*WORK TO BE COMPLETED*
Write out, exactly as given, every line from the one holding "The Blender Python" to the one holding "m_.build('bracket', DARK, pj)", including both.

*RAW RECORDS*
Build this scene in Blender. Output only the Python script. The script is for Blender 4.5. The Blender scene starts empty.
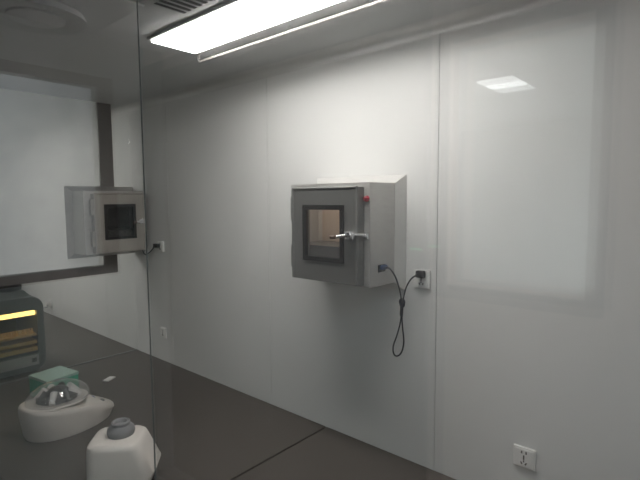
import bpy, bmesh, math, random
from mathutils import Vector, Matrix
random.seed(4)
PI = math.pi
D = 1.6                      # distance from the lens to the main wall, metres
EYE = 1.85
C = bpy.context.scene.collection
def P(x, y, z):              # plan units (lens at origin, main wall at y = 1) -> metres
    return Vector((x*D, (y-1)*D, EYE + z*D))
# ------------------------------------------------------------------ helpers
class MB:
    def __init__(s): s.bm = bmesh.new()
    def box(s, a, b, bevel=0.0, seg=2, M=None):
        a, b = Vector(a), Vector(b)
        r = bmesh.ops.create_cube(s.bm, size=1.0)
        vs = r['verts']; c = (a+b)/2; d = b-a
        for v in vs: v.co = Vector((v.co.x*d.x, v.co.y*d.y, v.co.z*d.z)) + c
        if bevel > 0:
            es = list({e for v in vs for e in v.link_edges})
            rb = bmesh.ops.bevel(s.bm, geom=es, offset=bevel, segments=seg, affect='EDGES', profile=.5)
            vs = list({v for f in rb['faces'] for v in f.verts} | {v for v in vs if v.is_valid})
        if M is not None: bmesh.ops.transform(s.bm, matrix=M, verts=vs)
        return s
    def cyl(s, a, b, r, r2=None, n=24, caps=True):
        a, b = Vector(a), Vector(b); d = b-a
        r2 = r if r2 is None else r2
        M = Matrix.Translation((a+b)/2) @ d.to_track_quat('Z', 'Y').to_matrix().to_4x4()
        bmesh.ops.create_cone(s.bm, cap_ends=caps, segments=n, radius1=r, radius2=r2, depth=d.length, matrix=M)
        return s
    def lathe(s, prof, c=(0,0,0), n=32, axis='Z', sx=1, sy=1):
        c = Vector(c); rings = []
        for (r, h) in prof:
            ring = []
            for k in range(n):
                t = 2*PI*k/n
                p = Vector((r*math.cos(t)*sx, r*math.sin(t)*sy, h))
                if axis == 'Y': p = Vector((p.x, p.z, p.y))
                ring.append(s.bm.verts.new(c+p))
            rings.append(ring)
        for i in range(len(rings)-1):
            for k in range(n):
                s.bm.faces.new((rings[i][k], rings[i][(k+1)%n], rings[i+1][(k+1)%n], rings[i+1][k]))
        s.bm.faces.new(rings[0][::-1]); s.bm.faces.new(rings[-1])
        return s
    def loft(s, rings, cap=True):
        R = [[s.bm.verts.new(Vector(p)) for p in r] for r in rings]; n = len(R[0])
        for i in range(len(R)-1):
            for k in range(n):
                s.bm.faces.new((R[i][k], R[i][(k+1)%n], R[i+1][(k+1)%n], R[i+1][k]))
        if cap:
            s.bm.faces.new(R[0][::-1]); s.bm.faces.new(R[-1])
        return s
    def tube(s, pts, r, n=10, sub=6):
        pts = [Vector(p) for p in pts]; Q = []
        m = len(pts)
        for i in range(m-1):                      # Catmull-Rom
            p0, p1, p2, p3 = pts[max(i-1,0)], pts[i], pts[i+1], pts[min(i+2,m-1)]
            for k in range(sub):
                t = k/sub
                Q.append(.5*((2*p1)+(p2-p0)*t+(2*p0-5*p1+4*p2-p3)*t*t+(3*p1-p0-3*p2+p3)*t**3))
        Q.append(pts[-1])
        up = Vector((.31,.2,.93)); rings = []
        for i, q in enumerate(Q):
            d = (Q[min(i+1,len(Q)-1)]-Q[max(i-1,0)]).normalized()
            u = up - d*up.dot(d)
            if u.length < 1e-4: u = d.orthogonal()
            u.normalize(); up = u; w = d.cross(u)
            rings.append([q + r*(math.cos(2*PI*k/n)*u + math.sin(2*PI*k/n)*w) for k in range(n)])
        return s.loft(rings)
    def torus(s, c, R, r, axis='Y', n=28, m=10):
        rings = []
        for i in range(n):
            t = 2*PI*i/n; ring = []
            for k in range(m):
                q = 2*PI*k/m; rr = R + r*math.cos(q); h = r*math.sin(q)
                if axis == 'Y': p = Vector((rr*math.cos(t), h, rr*math.sin(t)))
                else: p = Vector((rr*math.cos(t), rr*math.sin(t), h))
                ring.append(s.bm.verts.new(Vector(c)+p))
            rings.append(ring)
        for i in range(n):
            for k in range(m):
                s.bm.faces.new((rings[i][k], rings[(i+1)%n][k], rings[(i+1)%n][(k+1)%m], rings[i][(k+1)%m]))
        return s
    def frame(s, x0, x1, z0, z1, w, y0, y1):      # rectangular ring in the XZ plane
        for (a, b) in (((x0,y0,z0),(x0+w,y1,z1)), ((x1-w,y0,z0),(x1,y1,z1)),
                       ((x0+w,y0,z0),(x1-w,y1,z0+w)), ((x0+w,y0,z1-w),(x1-w,y1,z1))):
            s.box(a, b)
        return s
    def build(s, name, mat, parent=None, smooth=False):
        bmesh.ops.recalc_face_normals(s.bm, faces=s.bm.faces)
        me = bpy.data.meshes.new(name); s.bm.to_mesh(me); s.bm.free()
        me.materials.append(mat)
        if smooth:
            for p in me.polygons: p.use_smooth = True
            try: me.set_sharp_from_angle(angle=math.radians(40))
            except Exception: pass
        o = bpy.data.objects.new(name, me); C.objects.link(o)
        if parent is not None: o.parent = parent
        return o
def tag(o, label, cat, group=None):
    o['label'] = label; o['category'] = cat
    if group: o['group'] = group
    return o
def thing(name, label, cat, loc=(0,0,0), rz=0, group=None):
    o = bpy.data.objects.new(name, None); C.objects.link(o)
    o.location = loc; o.rotation_euler = (0,0,rz); o.empty_display_size = .05
    return tag(o, label, cat, group)
def struct(o):
    o['kind'] = 'structure'; return o
def copy_tree(o, parent=None):
    c = o.copy(); C.objects.link(c); c.parent = parent
    for ch in list(o.children): copy_tree(ch, c)
    return c
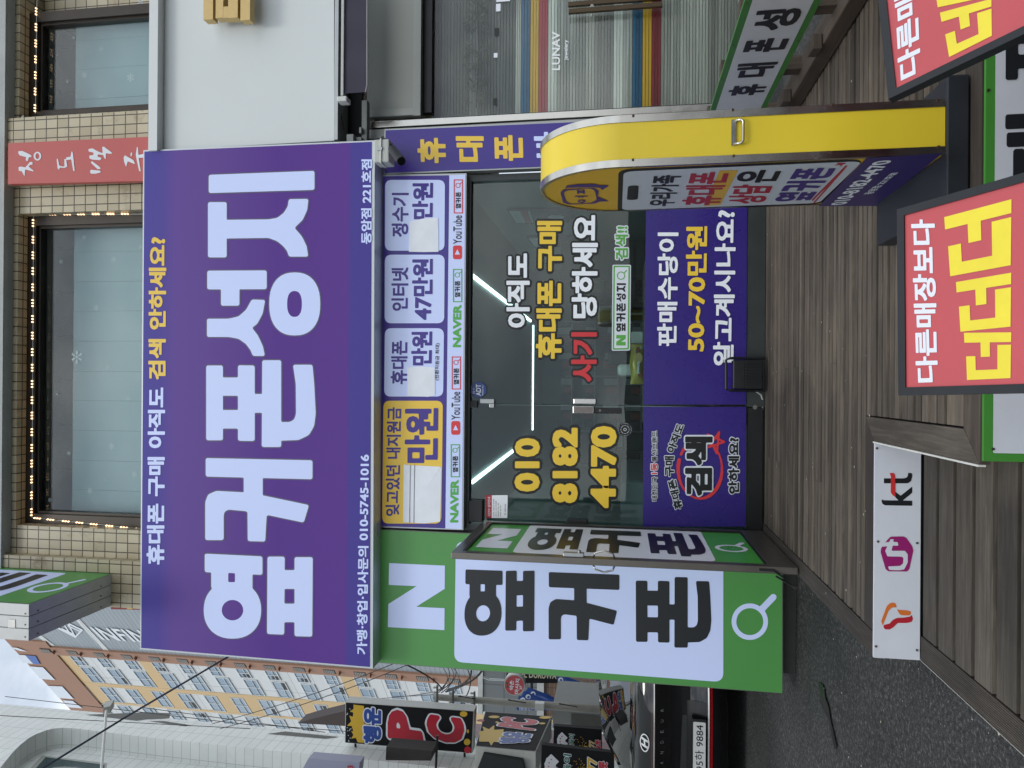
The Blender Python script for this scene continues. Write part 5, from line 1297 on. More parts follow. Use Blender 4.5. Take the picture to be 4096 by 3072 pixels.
m_.box(hx-.03, hx+.03, jn.y-.004, jn.y-.0005, jz+.11, jz+.17); m_.build('hinge', CHROME, pj)
m_ = MB()
for dx in (.03, .12, .2):
    for zz in (.03, .4): m_.cyl((jx0+dx, jn.y-.004, jz+zz), (jx0+dx, jn.y, jz+zz), .006, 8)
    for yy in (jn.y+.08, -.2): m_.cyl((jx0+dx, yy, jz-.004), (jx0+dx, yy, jz), .007, 8)
m_.build('screw', SCREW, pj)
m_ = MB()
for zz in (jz+.35, jz+1.3): m_.box((jx0+jx1)/2-.03, (jx0+jx1)/2+.03, -.06, -.001, zz, zz+.08)
m_.build('bracket', DARK, pj)

# ================================================================ parked car
CY, CZ = 1.42, .155
CX = atY(2700, 2984, CY).x
car = thing('parked_car', (CX, CY+2.4, CZ), 'glossy black sedan parked on the street, seen from behind past the green wall sign', 'car')
PAINT = mat('black_paint', (12, 13, 15), .04, coat=.5); CARG = mat('car_glass', (10, 12, 14), .02, spec=.8, coat=.6)
def prof(z):                                        # how far forward the tail lies at height z
    pts = [(.16, .12), (.24, .04), (.34, .0), (.46, .045), (.64, .05), (.74, .03), (.84, .0), (.93, .015), (.99, .05), (1.03, .12), (1.05, .24)]
    for (a, fa), (b_, fb) in zip(pts[:-1], pts[1:]):
        if z <= b_: return fa+(fb-fa)*max(0, z-a)/(b_-a)
    return pts[-1][1]
def tail(x, z, o=0): u = abs(x)/.94; return Vector((CX+x, CY+prof(z)+.22*u**3.2-o, CZ+z))
def strip(z0, z1, x0, x1, m_, nm, o=.004, nx=24, nz_=3):
    rows = [[tail(x0+(x1-x0)*i/nx, z0+(z1-z0)*j/nz_, o) for i in range(nx+1)] for j in range(nz_+1)]
    return MB().grid(rows).build(nm, m_, car, smooth=True)
body = MB()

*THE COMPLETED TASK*
The Blender Python script for this scene continues. Write part 5, from line 1297 on. More parts follow. Use Blender 4.5. Take the picture to be 4096 by 3072 pixels.
m_.box(hx-.03, hx+.03, jn.y-.004, jn.y-.0005, jz+.11, jz+.17); m_.build('hinge', CHROME, pj)
m_ = MB()
for dx in (.03, .12, .2):
    for zz in (.03, .4): m_.cyl((jx0+dx, jn.y-.004, jz+zz), (jx0+dx, jn.y, jz+zz), .006, 8)
    for yy in (jn.y+.08, -.2): m_.cyl((jx0+dx, yy, jz-.004), (jx0+dx, yy, jz), .007, 8)
m_.build('screw', SCREW, pj)
m_ = MB()
for zz in (jz+.35, jz+1.3): m_.box((jx0+jx1)/2-.03, (jx0+jx1)/2+.03, -.06, -.001, zz, zz+.08)
m_.build('bracket', DARK, pj)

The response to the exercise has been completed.